On March 23, the Maryland Senate passed a bill to prohibit the state from obtaining warrantless location data, but included amended language which severely limits its scope and allows continued NSA data sharing with state and local law enforcement.

SB 698 was intended to place strict limits on Maryland law enforcement seeking location information obtained through cell phones or other electronic devices by requiring a warrant. As originally drafted, the legislation  declared “an agent of the state or a political subdivision of the state may not obtain location information without a warrant.” The legislation not only created the warrant requirement for state and local police, it also banned them from “obtaining” data gathered without a warrant by federal agencies. This would have stopped the sharing of unconstitutionally gathered data through fusion centers or the DEA Special Operations Division – a regular occurrence.

That language was stripped from the bill.

The legislation now reads, “a court may issue an order authorizing or directing a law enforcement officer to obtain location information from an electronic device” under certain conditions.

Supporters of the bill say the language does offer some improvement over the status quo and was the best they could get passed given the current political climate. But as passed, the legislation no longer prohibits state law enforcement in Maryland from obtaining and using unconstitutionally gathered data shared with them by federal agencies.

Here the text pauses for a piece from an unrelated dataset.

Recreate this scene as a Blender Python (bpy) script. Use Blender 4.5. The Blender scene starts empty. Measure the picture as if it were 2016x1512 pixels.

As reported by Reuters in Aug. 2013, the secretive Special Operations Division (SOD) is “funneling information from intelligence intercepts, wiretaps, informants and a massive database of telephone records to authorities across the nation to help them launch criminal investigations of Americans.” Documents obtained by Reuters show that these cases “rarely involve national security issues,” and the SOD directs local law enforcement to “conceal how such investigations truly begin.”

Additionally, particularly problematic language now in the bill allows location data collection on a person who might commit a crime. The court can issue the order if probable cause exists that “a misdemeanor or felony has been, is being or will be committed by the owner or user of the electronic device or by the individual about whom location information is being sought.”

The Senate unanimously passed the amended measure 46-0.

The House passed the companion bill (HB1161) with the same amendment language 135-0.

The bills will now go to a conference committee for final approval.